◆ **Stated goal**
Quote the entries below from the line with "Recreate this scene" through the line with "scene = bpy.context.scene", both ends included, and only those lines.
--- begin Information provided ---
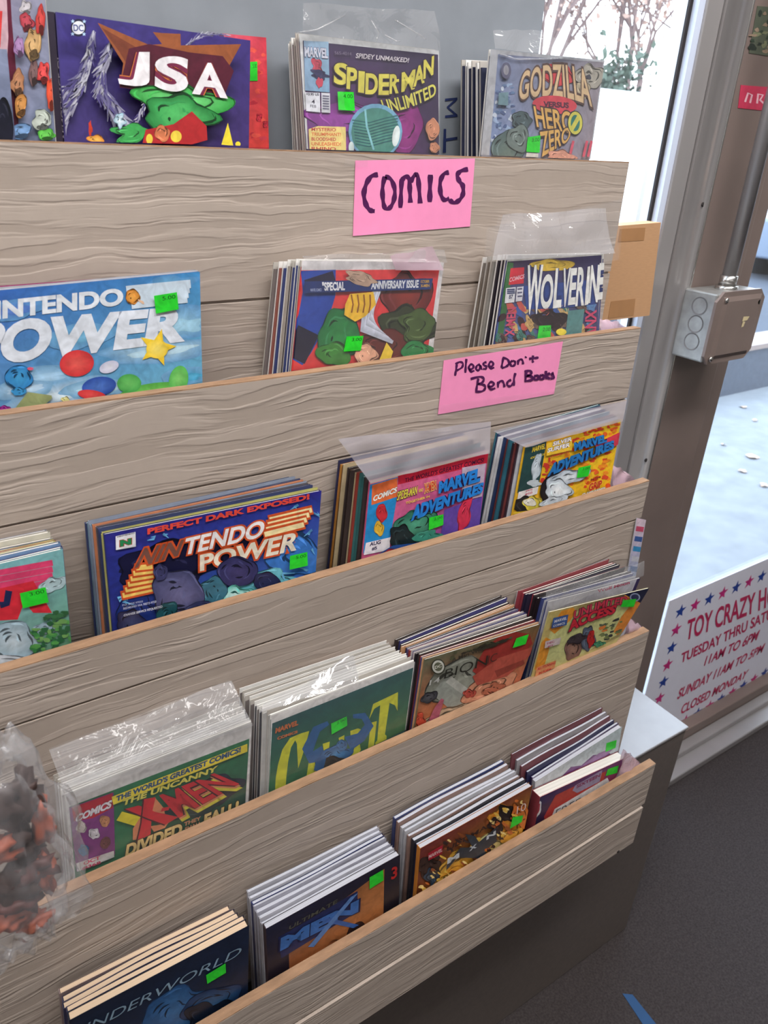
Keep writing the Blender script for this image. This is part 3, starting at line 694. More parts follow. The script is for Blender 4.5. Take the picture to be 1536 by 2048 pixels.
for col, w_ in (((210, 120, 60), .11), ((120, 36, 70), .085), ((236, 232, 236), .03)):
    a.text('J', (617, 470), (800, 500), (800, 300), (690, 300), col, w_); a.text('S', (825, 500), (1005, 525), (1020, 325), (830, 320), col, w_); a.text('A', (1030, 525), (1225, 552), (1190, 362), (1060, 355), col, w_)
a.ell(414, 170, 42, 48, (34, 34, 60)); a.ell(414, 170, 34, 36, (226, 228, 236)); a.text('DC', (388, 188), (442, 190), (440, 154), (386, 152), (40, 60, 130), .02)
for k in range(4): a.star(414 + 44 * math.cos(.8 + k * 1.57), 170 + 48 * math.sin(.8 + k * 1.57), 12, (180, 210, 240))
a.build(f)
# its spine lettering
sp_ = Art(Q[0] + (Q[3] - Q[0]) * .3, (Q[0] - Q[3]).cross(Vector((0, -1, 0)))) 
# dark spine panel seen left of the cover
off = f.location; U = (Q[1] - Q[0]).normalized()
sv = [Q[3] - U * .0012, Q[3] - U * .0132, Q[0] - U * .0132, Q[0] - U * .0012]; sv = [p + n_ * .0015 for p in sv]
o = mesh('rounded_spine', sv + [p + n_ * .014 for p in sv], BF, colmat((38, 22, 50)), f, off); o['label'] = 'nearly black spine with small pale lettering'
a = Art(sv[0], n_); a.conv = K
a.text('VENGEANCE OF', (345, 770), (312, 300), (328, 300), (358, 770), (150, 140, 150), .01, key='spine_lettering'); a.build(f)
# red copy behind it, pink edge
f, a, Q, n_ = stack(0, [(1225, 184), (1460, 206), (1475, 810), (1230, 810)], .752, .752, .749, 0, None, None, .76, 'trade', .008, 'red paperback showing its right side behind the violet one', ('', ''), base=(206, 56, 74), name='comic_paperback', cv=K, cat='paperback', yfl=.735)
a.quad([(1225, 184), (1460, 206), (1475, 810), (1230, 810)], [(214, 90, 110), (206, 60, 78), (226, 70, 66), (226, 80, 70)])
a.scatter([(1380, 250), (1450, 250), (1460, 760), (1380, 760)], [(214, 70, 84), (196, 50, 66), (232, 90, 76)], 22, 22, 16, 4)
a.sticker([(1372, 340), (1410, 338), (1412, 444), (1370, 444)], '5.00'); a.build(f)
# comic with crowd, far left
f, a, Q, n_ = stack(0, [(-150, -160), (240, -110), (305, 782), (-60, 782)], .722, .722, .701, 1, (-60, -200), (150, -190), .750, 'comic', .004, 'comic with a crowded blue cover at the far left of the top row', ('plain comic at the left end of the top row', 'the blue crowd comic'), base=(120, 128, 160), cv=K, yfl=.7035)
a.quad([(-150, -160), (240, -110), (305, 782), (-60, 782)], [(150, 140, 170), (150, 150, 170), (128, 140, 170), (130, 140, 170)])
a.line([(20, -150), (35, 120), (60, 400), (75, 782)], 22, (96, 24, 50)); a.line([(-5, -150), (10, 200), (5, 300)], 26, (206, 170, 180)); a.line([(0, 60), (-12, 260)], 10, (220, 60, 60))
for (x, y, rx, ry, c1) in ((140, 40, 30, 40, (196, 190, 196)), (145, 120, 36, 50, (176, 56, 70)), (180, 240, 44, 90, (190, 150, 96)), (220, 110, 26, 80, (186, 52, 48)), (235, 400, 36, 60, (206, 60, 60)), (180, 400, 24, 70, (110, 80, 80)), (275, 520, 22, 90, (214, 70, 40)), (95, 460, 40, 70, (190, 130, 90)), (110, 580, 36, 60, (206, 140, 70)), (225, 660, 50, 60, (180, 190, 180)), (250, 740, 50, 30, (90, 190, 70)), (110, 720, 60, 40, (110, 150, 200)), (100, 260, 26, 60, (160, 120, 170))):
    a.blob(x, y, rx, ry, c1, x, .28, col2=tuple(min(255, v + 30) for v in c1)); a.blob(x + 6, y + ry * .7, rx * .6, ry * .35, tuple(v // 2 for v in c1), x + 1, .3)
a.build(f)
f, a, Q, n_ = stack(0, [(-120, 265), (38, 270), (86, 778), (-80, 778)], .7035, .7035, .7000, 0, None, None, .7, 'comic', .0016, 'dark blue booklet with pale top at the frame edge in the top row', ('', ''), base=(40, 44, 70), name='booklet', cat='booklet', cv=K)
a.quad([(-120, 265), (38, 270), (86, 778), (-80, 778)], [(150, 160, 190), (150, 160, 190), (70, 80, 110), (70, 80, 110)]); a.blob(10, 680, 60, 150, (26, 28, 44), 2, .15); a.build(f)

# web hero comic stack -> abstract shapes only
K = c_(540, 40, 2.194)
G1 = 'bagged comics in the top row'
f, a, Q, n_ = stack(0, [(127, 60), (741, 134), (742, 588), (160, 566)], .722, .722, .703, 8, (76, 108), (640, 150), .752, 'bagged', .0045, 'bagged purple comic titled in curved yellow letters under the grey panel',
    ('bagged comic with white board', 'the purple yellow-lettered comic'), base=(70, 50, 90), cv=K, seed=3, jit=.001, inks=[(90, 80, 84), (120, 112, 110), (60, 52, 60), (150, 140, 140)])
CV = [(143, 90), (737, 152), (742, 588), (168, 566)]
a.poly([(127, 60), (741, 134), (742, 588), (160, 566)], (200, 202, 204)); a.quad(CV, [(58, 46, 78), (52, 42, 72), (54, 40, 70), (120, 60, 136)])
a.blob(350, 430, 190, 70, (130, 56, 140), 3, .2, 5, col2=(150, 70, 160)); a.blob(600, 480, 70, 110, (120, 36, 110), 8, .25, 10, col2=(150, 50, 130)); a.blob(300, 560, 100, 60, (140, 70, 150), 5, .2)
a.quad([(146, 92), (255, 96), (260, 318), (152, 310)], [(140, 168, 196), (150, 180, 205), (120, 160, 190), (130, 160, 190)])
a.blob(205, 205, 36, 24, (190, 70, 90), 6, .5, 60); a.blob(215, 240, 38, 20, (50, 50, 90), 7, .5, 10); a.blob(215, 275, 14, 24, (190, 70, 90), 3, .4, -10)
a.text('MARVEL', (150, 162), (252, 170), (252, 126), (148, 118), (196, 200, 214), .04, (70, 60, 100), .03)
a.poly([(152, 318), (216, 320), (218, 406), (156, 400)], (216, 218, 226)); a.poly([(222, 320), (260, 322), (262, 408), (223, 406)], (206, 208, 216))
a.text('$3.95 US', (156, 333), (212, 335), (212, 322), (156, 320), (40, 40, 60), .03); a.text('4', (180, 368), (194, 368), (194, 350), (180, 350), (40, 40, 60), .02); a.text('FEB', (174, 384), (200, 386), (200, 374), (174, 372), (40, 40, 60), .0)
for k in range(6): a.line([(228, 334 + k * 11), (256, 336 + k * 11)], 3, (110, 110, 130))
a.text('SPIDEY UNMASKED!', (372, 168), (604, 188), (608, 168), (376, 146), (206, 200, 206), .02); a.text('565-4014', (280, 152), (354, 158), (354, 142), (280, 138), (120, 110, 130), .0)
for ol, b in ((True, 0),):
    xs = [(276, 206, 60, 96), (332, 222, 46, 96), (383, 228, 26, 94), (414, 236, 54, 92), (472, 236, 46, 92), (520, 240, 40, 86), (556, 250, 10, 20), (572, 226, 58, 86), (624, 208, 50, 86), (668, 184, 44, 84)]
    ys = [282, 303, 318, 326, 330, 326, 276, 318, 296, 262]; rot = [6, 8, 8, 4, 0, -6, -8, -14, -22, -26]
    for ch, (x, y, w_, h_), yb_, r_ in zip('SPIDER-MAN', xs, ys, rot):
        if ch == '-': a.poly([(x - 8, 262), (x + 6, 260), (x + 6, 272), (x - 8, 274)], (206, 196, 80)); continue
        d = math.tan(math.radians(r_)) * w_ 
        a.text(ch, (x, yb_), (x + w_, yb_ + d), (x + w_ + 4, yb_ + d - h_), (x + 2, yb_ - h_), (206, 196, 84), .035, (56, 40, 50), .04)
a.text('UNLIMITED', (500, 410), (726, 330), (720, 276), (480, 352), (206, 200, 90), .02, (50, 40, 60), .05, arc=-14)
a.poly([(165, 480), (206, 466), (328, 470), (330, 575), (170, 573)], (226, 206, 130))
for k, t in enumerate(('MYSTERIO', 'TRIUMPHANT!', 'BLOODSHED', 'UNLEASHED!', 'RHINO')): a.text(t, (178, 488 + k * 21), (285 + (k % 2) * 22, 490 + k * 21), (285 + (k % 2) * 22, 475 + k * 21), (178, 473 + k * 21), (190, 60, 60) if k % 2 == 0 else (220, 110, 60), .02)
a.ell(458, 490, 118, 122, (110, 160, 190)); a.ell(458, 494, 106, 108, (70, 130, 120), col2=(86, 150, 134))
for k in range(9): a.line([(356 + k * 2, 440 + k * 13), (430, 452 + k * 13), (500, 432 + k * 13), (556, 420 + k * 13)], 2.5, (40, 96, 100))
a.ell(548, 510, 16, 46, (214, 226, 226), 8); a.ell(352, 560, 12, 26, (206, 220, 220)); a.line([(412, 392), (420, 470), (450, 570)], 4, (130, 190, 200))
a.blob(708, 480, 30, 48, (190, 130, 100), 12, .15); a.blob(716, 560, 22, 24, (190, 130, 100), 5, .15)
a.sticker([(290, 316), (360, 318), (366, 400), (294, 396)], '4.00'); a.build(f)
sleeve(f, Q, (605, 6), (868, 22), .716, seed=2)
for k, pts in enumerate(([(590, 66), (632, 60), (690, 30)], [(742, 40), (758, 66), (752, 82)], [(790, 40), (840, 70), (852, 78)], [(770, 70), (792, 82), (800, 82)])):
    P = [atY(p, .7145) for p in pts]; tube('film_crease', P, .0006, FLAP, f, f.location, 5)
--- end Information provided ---
--- begin Information provided ---
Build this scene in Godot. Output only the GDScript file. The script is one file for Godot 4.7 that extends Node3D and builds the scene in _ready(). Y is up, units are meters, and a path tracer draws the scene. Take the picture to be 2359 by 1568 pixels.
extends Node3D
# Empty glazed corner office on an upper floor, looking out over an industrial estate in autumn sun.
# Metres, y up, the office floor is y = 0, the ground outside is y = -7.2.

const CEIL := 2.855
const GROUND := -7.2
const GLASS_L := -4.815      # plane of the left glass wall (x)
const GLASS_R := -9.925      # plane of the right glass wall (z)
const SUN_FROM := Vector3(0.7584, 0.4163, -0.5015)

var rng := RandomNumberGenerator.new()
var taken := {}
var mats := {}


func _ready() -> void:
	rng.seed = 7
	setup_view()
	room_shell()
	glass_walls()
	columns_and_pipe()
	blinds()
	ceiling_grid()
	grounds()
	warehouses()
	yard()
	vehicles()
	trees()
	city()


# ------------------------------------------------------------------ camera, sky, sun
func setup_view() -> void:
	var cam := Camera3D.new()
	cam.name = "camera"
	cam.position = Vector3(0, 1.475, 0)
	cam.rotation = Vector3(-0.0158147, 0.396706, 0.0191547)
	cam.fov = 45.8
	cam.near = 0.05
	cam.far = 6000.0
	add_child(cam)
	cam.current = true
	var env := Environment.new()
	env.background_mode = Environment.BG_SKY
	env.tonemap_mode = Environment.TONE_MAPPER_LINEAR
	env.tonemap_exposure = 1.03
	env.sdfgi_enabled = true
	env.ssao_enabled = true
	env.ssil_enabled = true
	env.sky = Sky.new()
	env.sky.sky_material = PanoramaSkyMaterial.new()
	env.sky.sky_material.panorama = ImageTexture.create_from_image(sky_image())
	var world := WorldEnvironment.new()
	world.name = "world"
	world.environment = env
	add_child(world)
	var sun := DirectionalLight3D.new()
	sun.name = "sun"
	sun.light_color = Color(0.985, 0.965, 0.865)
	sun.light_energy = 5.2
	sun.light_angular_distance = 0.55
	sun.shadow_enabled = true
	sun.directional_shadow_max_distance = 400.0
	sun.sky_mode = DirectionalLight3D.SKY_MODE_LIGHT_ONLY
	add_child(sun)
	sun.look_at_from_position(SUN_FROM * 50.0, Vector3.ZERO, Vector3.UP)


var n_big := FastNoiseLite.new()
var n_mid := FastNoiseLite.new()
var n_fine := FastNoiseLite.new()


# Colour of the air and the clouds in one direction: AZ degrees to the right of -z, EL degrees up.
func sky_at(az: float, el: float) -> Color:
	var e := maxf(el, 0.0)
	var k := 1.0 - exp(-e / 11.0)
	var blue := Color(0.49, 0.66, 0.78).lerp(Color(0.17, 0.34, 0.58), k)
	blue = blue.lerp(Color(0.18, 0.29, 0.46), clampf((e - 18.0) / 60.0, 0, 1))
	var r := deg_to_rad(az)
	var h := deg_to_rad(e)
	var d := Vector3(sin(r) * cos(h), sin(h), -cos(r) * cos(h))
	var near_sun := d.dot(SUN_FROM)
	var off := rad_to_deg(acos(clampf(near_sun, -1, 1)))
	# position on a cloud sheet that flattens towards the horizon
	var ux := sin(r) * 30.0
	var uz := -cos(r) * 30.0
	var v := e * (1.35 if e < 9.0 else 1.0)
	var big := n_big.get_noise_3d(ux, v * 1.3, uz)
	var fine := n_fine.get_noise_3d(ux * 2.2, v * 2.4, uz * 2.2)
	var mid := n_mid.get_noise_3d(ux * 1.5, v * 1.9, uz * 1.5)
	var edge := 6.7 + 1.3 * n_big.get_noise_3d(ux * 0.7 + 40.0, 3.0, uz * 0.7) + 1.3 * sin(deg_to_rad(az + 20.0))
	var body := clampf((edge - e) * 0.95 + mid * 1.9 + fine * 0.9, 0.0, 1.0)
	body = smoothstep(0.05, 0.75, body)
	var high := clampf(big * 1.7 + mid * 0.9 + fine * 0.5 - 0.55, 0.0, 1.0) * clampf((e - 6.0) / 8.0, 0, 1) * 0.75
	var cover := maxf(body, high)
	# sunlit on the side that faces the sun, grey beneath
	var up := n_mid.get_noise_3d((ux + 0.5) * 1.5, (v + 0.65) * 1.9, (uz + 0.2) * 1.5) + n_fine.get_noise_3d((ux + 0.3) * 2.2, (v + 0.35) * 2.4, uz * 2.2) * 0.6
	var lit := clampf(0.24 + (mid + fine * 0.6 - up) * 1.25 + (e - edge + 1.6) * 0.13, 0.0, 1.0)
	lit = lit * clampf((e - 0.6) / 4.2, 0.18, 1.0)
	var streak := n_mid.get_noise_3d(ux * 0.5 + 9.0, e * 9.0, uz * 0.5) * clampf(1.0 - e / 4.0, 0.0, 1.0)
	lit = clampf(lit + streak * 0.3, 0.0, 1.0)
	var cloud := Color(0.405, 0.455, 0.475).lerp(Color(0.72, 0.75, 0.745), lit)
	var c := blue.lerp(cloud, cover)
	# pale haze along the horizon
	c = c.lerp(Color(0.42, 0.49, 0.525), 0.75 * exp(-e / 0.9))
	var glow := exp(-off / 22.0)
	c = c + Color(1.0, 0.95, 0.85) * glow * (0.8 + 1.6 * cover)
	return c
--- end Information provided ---
--- begin Information provided ---
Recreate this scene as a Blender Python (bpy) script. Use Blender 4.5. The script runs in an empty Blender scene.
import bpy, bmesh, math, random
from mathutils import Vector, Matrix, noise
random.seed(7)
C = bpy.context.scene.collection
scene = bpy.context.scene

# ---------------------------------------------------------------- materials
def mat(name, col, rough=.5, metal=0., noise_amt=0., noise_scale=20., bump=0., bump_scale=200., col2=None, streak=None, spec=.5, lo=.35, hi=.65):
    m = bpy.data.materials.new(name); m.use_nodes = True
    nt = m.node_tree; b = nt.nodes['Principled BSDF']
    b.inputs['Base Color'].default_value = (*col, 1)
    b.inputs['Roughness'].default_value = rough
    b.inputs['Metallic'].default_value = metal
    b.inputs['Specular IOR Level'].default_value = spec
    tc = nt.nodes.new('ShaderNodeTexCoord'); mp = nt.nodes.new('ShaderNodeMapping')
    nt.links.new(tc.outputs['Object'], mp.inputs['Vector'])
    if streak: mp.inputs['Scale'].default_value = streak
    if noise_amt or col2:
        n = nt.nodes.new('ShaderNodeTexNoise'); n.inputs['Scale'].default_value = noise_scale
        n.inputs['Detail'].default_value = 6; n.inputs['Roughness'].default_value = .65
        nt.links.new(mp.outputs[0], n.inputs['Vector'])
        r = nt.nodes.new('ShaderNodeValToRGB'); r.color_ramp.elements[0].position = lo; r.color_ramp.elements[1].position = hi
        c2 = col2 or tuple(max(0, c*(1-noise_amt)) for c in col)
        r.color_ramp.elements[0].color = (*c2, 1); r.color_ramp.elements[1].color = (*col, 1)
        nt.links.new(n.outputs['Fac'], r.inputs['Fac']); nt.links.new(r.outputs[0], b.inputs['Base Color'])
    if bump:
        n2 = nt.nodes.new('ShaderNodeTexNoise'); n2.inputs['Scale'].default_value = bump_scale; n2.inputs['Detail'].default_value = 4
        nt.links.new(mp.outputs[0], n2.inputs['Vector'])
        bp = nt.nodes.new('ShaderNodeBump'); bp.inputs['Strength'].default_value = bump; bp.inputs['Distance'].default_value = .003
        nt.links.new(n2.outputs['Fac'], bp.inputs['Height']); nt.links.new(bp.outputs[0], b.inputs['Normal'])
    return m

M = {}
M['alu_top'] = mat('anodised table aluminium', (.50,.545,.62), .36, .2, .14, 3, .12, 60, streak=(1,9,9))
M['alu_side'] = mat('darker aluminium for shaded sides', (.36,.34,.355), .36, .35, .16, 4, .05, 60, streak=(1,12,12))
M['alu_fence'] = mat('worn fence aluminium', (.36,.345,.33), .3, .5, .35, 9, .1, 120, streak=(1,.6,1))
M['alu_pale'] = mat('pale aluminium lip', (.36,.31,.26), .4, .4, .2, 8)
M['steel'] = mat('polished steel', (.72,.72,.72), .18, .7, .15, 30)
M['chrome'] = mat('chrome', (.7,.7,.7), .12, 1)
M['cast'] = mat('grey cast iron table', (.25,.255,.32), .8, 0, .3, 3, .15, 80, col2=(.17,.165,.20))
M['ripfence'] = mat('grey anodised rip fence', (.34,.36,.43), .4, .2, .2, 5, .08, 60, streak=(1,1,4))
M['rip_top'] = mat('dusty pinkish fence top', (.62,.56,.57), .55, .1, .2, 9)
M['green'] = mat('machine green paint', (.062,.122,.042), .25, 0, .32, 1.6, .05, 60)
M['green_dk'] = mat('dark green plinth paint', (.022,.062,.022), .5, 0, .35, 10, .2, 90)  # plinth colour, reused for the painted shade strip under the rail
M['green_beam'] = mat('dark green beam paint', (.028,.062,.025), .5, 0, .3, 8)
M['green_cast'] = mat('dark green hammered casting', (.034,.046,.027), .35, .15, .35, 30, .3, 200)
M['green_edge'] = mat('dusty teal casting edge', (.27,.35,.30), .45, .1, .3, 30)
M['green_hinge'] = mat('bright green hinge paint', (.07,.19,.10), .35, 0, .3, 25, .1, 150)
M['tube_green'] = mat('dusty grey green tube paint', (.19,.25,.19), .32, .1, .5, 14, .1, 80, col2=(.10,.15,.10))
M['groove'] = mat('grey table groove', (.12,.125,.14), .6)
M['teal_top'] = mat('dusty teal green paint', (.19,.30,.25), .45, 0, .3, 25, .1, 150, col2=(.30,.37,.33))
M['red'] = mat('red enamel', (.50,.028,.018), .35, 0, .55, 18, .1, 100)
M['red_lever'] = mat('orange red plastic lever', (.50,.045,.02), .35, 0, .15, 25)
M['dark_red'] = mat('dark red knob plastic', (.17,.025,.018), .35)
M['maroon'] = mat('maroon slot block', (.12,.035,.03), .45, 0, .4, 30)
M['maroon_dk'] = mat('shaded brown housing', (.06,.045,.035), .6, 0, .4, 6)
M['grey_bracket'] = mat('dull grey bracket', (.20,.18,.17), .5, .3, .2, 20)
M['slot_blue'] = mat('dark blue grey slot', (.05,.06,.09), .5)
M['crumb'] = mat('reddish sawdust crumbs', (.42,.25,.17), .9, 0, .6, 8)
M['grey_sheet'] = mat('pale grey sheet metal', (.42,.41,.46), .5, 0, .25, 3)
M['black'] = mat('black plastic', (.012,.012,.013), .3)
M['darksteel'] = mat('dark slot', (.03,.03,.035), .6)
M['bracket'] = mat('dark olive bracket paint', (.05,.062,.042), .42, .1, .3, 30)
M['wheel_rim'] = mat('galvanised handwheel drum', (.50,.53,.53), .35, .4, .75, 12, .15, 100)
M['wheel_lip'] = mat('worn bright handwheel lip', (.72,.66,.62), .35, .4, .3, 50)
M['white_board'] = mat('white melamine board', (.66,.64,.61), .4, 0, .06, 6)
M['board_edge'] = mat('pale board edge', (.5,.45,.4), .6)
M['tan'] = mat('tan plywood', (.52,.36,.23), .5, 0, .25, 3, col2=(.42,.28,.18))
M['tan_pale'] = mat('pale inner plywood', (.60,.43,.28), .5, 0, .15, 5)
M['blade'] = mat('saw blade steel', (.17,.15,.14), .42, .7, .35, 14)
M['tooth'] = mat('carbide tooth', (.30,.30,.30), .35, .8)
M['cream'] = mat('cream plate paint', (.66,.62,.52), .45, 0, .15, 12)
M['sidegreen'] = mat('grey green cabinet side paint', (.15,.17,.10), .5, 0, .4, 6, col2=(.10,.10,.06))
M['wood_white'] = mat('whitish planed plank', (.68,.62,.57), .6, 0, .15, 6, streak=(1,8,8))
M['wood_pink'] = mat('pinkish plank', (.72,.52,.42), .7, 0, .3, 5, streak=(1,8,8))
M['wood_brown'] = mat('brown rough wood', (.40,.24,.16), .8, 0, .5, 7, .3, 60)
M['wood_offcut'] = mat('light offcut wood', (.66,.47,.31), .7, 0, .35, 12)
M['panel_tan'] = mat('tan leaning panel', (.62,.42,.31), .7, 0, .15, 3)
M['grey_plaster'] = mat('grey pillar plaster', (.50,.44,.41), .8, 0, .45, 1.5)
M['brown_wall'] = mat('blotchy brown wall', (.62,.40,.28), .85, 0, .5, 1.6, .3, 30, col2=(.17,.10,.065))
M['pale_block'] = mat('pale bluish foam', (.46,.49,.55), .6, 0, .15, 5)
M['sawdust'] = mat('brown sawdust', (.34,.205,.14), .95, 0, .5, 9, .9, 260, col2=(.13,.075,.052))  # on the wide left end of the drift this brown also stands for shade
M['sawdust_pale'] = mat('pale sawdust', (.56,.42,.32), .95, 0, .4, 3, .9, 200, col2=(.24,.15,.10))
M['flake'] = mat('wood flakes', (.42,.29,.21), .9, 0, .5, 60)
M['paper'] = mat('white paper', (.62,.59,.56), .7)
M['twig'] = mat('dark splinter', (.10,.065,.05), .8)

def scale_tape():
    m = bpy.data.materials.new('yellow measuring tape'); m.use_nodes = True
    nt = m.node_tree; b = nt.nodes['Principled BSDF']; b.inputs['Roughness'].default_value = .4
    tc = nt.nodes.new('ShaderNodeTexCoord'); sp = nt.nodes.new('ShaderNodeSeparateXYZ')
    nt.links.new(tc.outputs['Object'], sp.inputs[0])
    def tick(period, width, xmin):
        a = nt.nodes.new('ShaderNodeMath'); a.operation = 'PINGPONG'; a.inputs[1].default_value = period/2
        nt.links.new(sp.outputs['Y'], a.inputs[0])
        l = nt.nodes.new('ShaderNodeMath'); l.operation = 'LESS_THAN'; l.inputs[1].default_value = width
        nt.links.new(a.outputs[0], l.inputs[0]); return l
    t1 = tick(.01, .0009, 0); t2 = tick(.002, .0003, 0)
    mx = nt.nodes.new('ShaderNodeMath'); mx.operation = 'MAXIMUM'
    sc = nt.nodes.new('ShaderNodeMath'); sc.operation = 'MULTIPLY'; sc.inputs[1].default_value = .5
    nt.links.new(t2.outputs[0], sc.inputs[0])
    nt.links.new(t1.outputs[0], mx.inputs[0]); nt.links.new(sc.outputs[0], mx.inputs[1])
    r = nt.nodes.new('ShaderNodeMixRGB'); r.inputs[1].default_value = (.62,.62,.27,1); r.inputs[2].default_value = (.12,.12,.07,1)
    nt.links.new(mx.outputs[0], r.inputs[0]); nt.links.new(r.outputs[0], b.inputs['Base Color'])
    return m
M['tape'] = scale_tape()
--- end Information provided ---
◆ **Worked answer**
Recreate this scene as a Blender Python (bpy) script. Use Blender 4.5. The script runs in an empty Blender scene.
import bpy, bmesh, math, random
from mathutils import Vector, Matrix, noise
random.seed(7)
C = bpy.context.scene.collection
scene = bpy.context.scene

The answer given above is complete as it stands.